Anthony John Mullane (January 30, 1859 – April 25, 1944), nicknamed "Count" and "the Apollo of the Box", was an Irish professional baseball player who pitched for seven major-league teams during 1881–1894. He is best known as a switch pitcher who could throw with either hand, and for having one of the highest career win totals of pitchers not in the Baseball Hall of Fame.
Career
Born in County Cork, Ireland, Mullane emigrated to the United States in 1864. He made his major league debut with the Detroit Wolverines on August 27, 1881, picking up his first career win 9–1 over the Chicago White Stockings.
Mullane suffered an injury to his right arm and managed to teach himself to throw left handed. He resumed throwing right handed once the injury healed, and he even alternated throwing right handed and left handed in the same game, which was easy for him since he did not wear a glove. Mullane faced the batter with both hands on the ball, and then would use either one to throw a pitch. (It was over one hundred years before another ambidextrous pitcher, Greg A. Harris, using a special ambidextrous glove, was permitted to switch-pitch in one game shortly before he retired with the Montreal Expos. Harris was the only pitcher to do so in the 20th century. He had spent most of his career prohibited by the Boston Red Sox from pitching left handed.)
In 1884, Mullane attempted to sign with the St. Louis Maroons of the Union Association, a new independent league, even though under the reserve clause the Browns still had rights to his services. Threatened with banishment for defying his contract, Mullane relented. The Browns then sold him to the expansion Toledo Blue Stockings, with whom he won a career-high 36 games. That season, Mullane was teamed up with catcher Moses Fleetwood Walker, one of the first black men to play in Major League Baseball. Mullane stated Walker "was the best catcher I ever worked with, but I disliked a Negro and whenever I had to pitch to him I used to pitch anything I wanted without looking at his signals."[1] This helped contribute to Mullane's league-leading 63 wild pitches that season.[2]

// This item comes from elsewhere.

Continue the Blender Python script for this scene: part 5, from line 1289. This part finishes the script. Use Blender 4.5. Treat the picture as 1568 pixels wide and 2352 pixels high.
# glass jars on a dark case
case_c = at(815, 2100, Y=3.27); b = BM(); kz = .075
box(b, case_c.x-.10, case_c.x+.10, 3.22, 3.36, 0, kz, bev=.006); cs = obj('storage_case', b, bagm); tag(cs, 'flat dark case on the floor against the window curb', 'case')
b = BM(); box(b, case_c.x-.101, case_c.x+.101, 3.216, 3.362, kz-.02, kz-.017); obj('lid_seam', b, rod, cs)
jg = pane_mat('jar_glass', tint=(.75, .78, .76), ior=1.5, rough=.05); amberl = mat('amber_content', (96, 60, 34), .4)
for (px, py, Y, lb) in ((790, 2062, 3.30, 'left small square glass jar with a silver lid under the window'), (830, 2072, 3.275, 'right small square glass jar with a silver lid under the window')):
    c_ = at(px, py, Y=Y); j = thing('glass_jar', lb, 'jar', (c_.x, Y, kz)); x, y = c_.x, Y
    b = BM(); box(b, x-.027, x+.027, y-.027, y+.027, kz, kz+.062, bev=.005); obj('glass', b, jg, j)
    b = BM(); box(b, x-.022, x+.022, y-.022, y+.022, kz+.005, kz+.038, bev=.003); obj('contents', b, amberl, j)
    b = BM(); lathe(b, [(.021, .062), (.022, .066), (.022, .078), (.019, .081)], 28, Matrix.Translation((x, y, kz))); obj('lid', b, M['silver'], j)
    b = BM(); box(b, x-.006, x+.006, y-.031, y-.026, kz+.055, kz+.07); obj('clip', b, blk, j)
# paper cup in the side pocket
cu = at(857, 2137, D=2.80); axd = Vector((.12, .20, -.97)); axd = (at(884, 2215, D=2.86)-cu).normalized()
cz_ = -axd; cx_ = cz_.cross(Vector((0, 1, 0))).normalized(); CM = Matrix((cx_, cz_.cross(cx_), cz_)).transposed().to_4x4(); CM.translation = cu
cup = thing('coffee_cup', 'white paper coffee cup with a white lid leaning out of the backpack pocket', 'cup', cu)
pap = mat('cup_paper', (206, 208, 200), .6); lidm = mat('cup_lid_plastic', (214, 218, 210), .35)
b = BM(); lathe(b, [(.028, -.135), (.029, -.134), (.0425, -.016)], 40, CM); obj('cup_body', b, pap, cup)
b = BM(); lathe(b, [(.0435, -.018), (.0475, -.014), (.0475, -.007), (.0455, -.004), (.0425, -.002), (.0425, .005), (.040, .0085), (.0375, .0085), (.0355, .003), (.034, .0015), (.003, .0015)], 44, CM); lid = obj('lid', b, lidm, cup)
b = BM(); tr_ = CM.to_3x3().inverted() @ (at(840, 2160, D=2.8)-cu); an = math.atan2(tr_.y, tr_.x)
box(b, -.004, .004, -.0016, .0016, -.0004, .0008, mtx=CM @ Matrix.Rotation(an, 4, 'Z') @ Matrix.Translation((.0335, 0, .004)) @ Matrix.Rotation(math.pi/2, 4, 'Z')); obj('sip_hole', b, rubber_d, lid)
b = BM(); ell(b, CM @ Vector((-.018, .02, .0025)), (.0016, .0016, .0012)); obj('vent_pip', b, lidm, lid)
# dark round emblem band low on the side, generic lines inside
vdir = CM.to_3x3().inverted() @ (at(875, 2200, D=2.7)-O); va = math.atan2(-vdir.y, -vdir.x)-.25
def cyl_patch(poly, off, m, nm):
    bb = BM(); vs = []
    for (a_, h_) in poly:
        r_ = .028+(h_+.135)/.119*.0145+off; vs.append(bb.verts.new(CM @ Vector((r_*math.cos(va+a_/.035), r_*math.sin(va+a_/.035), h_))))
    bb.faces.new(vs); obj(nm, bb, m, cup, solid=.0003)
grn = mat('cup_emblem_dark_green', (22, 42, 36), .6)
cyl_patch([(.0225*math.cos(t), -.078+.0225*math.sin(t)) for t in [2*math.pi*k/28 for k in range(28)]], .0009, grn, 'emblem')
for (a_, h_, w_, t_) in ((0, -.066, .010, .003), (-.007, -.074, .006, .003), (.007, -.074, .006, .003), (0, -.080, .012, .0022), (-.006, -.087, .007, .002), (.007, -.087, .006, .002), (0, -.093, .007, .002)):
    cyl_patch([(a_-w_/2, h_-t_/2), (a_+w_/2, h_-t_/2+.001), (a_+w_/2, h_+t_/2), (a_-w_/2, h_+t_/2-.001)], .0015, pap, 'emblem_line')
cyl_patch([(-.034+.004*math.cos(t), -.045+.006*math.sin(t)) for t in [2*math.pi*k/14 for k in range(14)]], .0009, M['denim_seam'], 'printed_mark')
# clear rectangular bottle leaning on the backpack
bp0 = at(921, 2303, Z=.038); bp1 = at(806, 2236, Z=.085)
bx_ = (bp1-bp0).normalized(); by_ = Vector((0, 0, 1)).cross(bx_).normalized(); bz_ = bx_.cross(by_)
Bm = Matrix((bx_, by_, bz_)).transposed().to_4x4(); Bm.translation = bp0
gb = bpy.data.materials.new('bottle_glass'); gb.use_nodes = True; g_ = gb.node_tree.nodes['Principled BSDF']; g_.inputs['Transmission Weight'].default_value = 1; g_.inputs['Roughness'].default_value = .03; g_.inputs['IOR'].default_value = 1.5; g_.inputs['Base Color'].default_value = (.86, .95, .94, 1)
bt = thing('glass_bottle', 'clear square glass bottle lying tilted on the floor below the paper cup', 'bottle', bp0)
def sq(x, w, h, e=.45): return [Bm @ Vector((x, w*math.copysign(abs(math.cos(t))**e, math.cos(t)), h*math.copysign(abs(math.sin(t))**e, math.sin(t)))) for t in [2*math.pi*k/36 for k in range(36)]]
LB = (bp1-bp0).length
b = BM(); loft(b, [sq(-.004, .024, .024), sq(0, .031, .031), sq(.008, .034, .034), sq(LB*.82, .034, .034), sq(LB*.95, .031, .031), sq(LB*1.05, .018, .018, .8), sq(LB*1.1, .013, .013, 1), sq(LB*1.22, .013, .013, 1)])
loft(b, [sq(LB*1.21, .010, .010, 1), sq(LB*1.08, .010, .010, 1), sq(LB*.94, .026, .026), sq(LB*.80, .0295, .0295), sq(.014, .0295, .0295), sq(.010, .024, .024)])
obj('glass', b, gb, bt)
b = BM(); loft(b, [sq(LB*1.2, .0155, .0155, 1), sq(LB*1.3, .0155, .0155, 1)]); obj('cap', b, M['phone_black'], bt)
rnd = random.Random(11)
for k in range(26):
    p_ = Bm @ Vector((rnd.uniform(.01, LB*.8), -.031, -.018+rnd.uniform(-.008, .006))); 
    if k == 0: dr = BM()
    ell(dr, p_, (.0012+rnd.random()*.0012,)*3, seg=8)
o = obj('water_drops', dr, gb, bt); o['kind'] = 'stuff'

The Browns attempted to reclaim Mullane after the 1884 season when both the Union Association and the Blue Stockings folded, but before the Browns could re-sign him under the rules, Mullane managed to sign with Cincinnati. For this action, the American Association suspended him for the entire 1885 season. Coming in the midst of his string of consecutive 30-win seasons, this may have cost Mullane a 300-win career.
Following the suspension, Mullane joined the Cincinnati Red Stockings for the 1886 season and remained there for the next seven and a half years, over which he won 163 games. At the plate, in 1889 he recorded career-highs with a .296 batting average, a slugging percentage of .418, and 24 stolen bases in 196 at-bats.
The 1893 season brought several rules changes, most notably the moving of the pitcher's mound an additional five feet from home plate. Mullane began the season a mediocre 6–6, and was traded to the Baltimore Orioles on June 16. He staggered to an 18–25 record with the Orioles in a little more than one full season over 1893 and 1894. Mullane set a dubious record on June 18, 1894, by allowing 16 runs in the first inning of a game against the Boston Beaneaters. A month later he was traded again, this time to the Cleveland Spiders, for whom he played only four games.
Mullane left the majors after the 1894 season with a record of 284–220 and a 3.05 ERA over a 13-year career. He played in the minor leagues on and off from 1895 to 1902. He also worked five games as an umpire. His 284 wins tie him with Ferguson Jenkins for 27th on the all-time list; he is fourth among eligible pitchers not in the Hall of Fame, behind only Roger Clemens (354), Bobby Mathews (297) and Tommy John (288). Mullane still holds the record for the most wild pitches in major league history, with 343.[3]
Post-career
After his baseball career, Mullane joined the Chicago Police Department, from which he retired in 1924.[4] Mullane died at the age of 85 in Chicago, and is interred in grave 2, lot 48, block 5, section 58 at Holy Sepulchre Catholic Cemetery located in Worth, Illinois.[5] He was inducted into the Cincinnati Reds Hall of Fame in 2010.